Repeat the whole listing exactly as written.

§ **Data**:
** START **

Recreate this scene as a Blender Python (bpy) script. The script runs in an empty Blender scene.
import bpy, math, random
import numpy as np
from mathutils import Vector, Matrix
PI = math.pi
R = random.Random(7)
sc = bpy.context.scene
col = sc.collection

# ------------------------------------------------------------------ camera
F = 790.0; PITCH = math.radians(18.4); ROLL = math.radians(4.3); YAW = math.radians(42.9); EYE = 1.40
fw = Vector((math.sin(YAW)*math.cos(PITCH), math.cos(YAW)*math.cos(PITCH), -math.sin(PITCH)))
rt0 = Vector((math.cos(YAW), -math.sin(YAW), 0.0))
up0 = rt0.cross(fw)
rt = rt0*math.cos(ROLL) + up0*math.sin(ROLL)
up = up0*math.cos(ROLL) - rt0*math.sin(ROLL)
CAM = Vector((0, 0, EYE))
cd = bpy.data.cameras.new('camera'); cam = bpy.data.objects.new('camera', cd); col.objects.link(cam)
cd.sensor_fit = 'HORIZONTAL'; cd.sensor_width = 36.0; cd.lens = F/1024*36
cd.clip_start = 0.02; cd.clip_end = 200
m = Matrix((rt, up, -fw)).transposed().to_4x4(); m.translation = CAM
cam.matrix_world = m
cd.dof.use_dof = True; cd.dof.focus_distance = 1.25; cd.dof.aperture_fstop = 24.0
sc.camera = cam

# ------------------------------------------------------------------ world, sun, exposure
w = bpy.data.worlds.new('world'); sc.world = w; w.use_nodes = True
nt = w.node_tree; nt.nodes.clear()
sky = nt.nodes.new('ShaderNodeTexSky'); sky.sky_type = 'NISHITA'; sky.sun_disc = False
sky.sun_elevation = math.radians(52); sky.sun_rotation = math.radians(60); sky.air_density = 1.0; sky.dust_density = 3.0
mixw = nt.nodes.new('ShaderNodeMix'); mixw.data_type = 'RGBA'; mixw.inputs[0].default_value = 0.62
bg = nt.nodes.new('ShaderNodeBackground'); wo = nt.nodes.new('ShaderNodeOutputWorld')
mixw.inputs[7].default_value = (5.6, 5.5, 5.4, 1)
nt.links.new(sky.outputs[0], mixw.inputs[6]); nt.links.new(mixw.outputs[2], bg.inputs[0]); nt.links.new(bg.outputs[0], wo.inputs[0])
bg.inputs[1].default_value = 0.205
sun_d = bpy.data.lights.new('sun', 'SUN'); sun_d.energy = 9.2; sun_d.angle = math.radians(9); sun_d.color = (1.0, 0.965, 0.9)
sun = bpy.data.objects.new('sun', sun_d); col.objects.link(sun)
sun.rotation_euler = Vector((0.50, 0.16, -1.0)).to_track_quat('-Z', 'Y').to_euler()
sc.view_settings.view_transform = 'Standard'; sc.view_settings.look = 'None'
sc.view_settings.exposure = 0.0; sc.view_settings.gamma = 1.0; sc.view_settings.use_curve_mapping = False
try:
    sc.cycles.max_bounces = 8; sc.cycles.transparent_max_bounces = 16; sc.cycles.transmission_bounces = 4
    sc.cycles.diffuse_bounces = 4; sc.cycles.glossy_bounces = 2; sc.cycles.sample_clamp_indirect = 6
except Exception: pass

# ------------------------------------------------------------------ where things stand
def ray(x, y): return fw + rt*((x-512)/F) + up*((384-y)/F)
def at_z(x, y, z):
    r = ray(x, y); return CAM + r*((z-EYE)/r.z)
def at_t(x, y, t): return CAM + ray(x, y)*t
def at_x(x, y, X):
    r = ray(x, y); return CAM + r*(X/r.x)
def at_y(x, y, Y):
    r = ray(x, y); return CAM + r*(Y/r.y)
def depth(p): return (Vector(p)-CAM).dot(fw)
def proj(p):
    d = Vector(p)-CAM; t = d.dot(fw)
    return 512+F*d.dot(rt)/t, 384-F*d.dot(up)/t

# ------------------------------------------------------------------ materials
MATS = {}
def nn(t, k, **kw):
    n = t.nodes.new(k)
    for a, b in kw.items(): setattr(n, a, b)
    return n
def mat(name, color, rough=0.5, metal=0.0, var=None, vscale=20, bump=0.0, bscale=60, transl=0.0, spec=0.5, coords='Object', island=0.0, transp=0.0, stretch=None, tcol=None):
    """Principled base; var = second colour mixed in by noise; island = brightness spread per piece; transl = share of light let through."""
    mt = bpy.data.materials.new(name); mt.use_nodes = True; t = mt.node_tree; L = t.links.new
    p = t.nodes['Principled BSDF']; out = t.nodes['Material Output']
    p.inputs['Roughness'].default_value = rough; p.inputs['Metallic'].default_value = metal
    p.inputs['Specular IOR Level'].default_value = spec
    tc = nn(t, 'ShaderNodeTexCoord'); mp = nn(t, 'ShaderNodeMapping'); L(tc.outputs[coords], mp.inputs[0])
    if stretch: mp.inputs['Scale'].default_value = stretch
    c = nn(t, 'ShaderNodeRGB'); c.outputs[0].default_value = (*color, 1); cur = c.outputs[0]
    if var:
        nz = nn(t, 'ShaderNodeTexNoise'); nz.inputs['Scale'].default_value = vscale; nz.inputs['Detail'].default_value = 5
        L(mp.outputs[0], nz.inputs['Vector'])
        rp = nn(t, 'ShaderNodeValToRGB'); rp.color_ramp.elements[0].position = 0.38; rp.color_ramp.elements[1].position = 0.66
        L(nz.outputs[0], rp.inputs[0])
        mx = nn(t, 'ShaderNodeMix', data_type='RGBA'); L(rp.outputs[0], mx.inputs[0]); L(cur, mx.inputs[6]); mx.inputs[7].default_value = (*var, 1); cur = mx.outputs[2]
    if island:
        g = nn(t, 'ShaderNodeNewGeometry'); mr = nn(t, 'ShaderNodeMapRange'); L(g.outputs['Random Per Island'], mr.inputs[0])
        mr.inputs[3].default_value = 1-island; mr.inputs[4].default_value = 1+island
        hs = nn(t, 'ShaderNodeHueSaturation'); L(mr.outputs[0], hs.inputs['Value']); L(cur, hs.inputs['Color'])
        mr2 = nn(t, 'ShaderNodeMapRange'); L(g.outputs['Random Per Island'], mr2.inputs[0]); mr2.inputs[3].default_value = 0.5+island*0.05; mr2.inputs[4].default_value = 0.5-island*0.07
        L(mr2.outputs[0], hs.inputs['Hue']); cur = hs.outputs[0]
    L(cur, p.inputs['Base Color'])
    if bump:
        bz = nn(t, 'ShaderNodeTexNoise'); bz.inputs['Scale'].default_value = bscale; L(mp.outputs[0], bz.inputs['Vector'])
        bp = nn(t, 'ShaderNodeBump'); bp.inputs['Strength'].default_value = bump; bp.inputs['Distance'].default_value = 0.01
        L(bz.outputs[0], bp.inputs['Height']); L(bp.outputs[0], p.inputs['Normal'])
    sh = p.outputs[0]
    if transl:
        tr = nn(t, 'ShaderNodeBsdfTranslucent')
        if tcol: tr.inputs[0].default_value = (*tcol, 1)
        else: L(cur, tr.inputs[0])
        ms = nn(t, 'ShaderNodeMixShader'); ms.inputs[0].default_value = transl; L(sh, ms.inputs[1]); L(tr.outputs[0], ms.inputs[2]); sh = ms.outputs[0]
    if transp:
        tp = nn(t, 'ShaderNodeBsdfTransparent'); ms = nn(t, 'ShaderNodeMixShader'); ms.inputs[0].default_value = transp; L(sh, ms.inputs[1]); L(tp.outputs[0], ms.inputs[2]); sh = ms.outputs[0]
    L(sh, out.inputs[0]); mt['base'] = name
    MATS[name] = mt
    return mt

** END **

§ **Final answer**:
Recreate this scene as a Blender Python (bpy) script. The script runs in an empty Blender scene.
import bpy, math, random
import numpy as np
from mathutils import Vector, Matrix
PI = math.pi
R = random.Random(7)
sc = bpy.context.scene
col = sc.collection

# ------------------------------------------------------------------ camera
F = 790.0; PITCH = math.radians(18.4); ROLL = math.radians(4.3); YAW = math.radians(42.9); EYE = 1.40
fw = Vector((math.sin(YAW)*math.cos(PITCH), math.cos(YAW)*math.cos(PITCH), -math.sin(PITCH)))
rt0 = Vector((math.cos(YAW), -math.sin(YAW), 0.0))
up0 = rt0.cross(fw)
rt = rt0*math.cos(ROLL) + up0*math.sin(ROLL)
up = up0*math.cos(ROLL) - rt0*math.sin(ROLL)
CAM = Vector((0, 0, EYE))
cd = bpy.data.cameras.new('camera'); cam = bpy.data.objects.new('camera', cd); col.objects.link(cam)
cd.sensor_fit = 'HORIZONTAL'; cd.sensor_width = 36.0; cd.lens = F/1024*36
cd.clip_start = 0.02; cd.clip_end = 200
m = Matrix((rt, up, -fw)).transposed().to_4x4(); m.translation = CAM
cam.matrix_world = m
cd.dof.use_dof = True; cd.dof.focus_distance = 1.25; cd.dof.aperture_fstop = 24.0
sc.camera = cam

# ------------------------------------------------------------------ world, sun, exposure
w = bpy.data.worlds.new('world'); sc.world = w; w.use_nodes = True
nt = w.node_tree; nt.nodes.clear()
sky = nt.nodes.new('ShaderNodeTexSky'); sky.sky_type = 'NISHITA'; sky.sun_disc = False
sky.sun_elevation = math.radians(52); sky.sun_rotation = math.radians(60); sky.air_density = 1.0; sky.dust_density = 3.0
mixw = nt.nodes.new('ShaderNodeMix'); mixw.data_type = 'RGBA'; mixw.inputs[0].default_value = 0.62
bg = nt.nodes.new('ShaderNodeBackground'); wo = nt.nodes.new('ShaderNodeOutputWorld')
mixw.inputs[7].default_value = (5.6, 5.5, 5.4, 1)
nt.links.new(sky.outputs[0], mixw.inputs[6]); nt.links.new(mixw.outputs[2], bg.inputs[0]); nt.links.new(bg.outputs[0], wo.inputs[0])
bg.inputs[1].default_value = 0.205
sun_d = bpy.data.lights.new('sun', 'SUN'); sun_d.energy = 9.2; sun_d.angle = math.radians(9); sun_d.color = (1.0, 0.965, 0.9)
sun = bpy.data.objects.new('sun', sun_d); col.objects.link(sun)
sun.rotation_euler = Vector((0.50, 0.16, -1.0)).to_track_quat('-Z', 'Y').to_euler()
sc.view_settings.view_transform = 'Standard'; sc.view_settings.look = 'None'
sc.view_settings.exposure = 0.0; sc.view_settings.gamma = 1.0; sc.view_settings.use_curve_mapping = False
try:
    sc.cycles.max_bounces = 8; sc.cycles.transparent_max_bounces = 16; sc.cycles.transmission_bounces = 4
    sc.cycles.diffuse_bounces = 4; sc.cycles.glossy_bounces = 2; sc.cycles.sample_clamp_indirect = 6
except Exception: pass

# ------------------------------------------------------------------ where things stand
def ray(x, y): return fw + rt*((x-512)/F) + up*((384-y)/F)
def at_z(x, y, z):
    r = ray(x, y); return CAM + r*((z-EYE)/r.z)
def at_t(x, y, t): return CAM + ray(x, y)*t
def at_x(x, y, X):
    r = ray(x, y); return CAM + r*(X/r.x)
def at_y(x, y, Y):
    r = ray(x, y); return CAM + r*(Y/r.y)
def depth(p): return (Vector(p)-CAM).dot(fw)
def proj(p):
    d = Vector(p)-CAM; t = d.dot(fw)
    return 512+F*d.dot(rt)/t, 384-F*d.dot(up)/t

# ------------------------------------------------------------------ materials
MATS = {}
def nn(t, k, **kw):
    n = t.nodes.new(k)
    for a, b in kw.items(): setattr(n, a, b)
    return n
def mat(name, color, rough=0.5, metal=0.0, var=None, vscale=20, bump=0.0, bscale=60, transl=0.0, spec=0.5, coords='Object', island=0.0, transp=0.0, stretch=None, tcol=None):
    """Principled base; var = second colour mixed in by noise; island = brightness spread per piece; transl = share of light let through."""
    mt = bpy.data.materials.new(name); mt.use_nodes = True; t = mt.node_tree; L = t.links.new
    p = t.nodes['Principled BSDF']; out = t.nodes['Material Output']
    p.inputs['Roughness'].default_value = rough; p.inputs['Metallic'].default_value = metal
    p.inputs['Specular IOR Level'].default_value = spec
    tc = nn(t, 'ShaderNodeTexCoord'); mp = nn(t, 'ShaderNodeMapping'); L(tc.outputs[coords], mp.inputs[0])
    if stretch: mp.inputs['Scale'].default_value = stretch
    c = nn(t, 'ShaderNodeRGB'); c.outputs[0].default_value = (*color, 1); cur = c.outputs[0]
    if var:
        nz = nn(t, 'ShaderNodeTexNoise'); nz.inputs['Scale'].default_value = vscale; nz.inputs['Detail'].default_value = 5
        L(mp.outputs[0], nz.inputs['Vector'])
        rp = nn(t, 'ShaderNodeValToRGB'); rp.color_ramp.elements[0].position = 0.38; rp.color_ramp.elements[1].position = 0.66
        L(nz.outputs[0], rp.inputs[0])
        mx = nn(t, 'ShaderNodeMix', data_type='RGBA'); L(rp.outputs[0], mx.inputs[0]); L(cur, mx.inputs[6]); mx.inputs[7].default_value = (*var, 1); cur = mx.outputs[2]
    if island:
        g = nn(t, 'ShaderNodeNewGeometry'); mr = nn(t, 'ShaderNodeMapRange'); L(g.outputs['Random Per Island'], mr.inputs[0])
        mr.inputs[3].default_value = 1-island; mr.inputs[4].default_value = 1+island
        hs = nn(t, 'ShaderNodeHueSaturation'); L(mr.outputs[0], hs.inputs['Value']); L(cur, hs.inputs['Color'])
        mr2 = nn(t, 'ShaderNodeMapRange'); L(g.outputs['Random Per Island'], mr2.inputs[0]); mr2.inputs[3].default_value = 0.5+island*0.05; mr2.inputs[4].default_value = 0.5-island*0.07
        L(mr2.outputs[0], hs.inputs['Hue']); cur = hs.outputs[0]
    L(cur, p.inputs['Base Color'])
    if bump:
        bz = nn(t, 'ShaderNodeTexNoise'); bz.inputs['Scale'].default_value = bscale; L(mp.outputs[0], bz.inputs['Vector'])
        bp = nn(t, 'ShaderNodeBump'); bp.inputs['Strength'].default_value = bump; bp.inputs['Distance'].default_value = 0.01
        L(bz.outputs[0], bp.inputs['Height']); L(bp.outputs[0], p.inputs['Normal'])
    sh = p.outputs[0]
    if transl:
        tr = nn(t, 'ShaderNodeBsdfTranslucent')
        if tcol: tr.inputs[0].default_value = (*tcol, 1)
        else: L(cur, tr.inputs[0])
        ms = nn(t, 'ShaderNodeMixShader'); ms.inputs[0].default_value = transl; L(sh, ms.inputs[1]); L(tr.outputs[0], ms.inputs[2]); sh = ms.outputs[0]
    if transp:
        tp = nn(t, 'ShaderNodeBsdfTransparent'); ms = nn(t, 'ShaderNodeMixShader'); ms.inputs[0].default_value = transp; L(sh, ms.inputs[1]); L(tp.outputs[0], ms.inputs[2]); sh = ms.outputs[0]
    L(sh, out.inputs[0]); mt['base'] = name
    MATS[name] = mt
    return mt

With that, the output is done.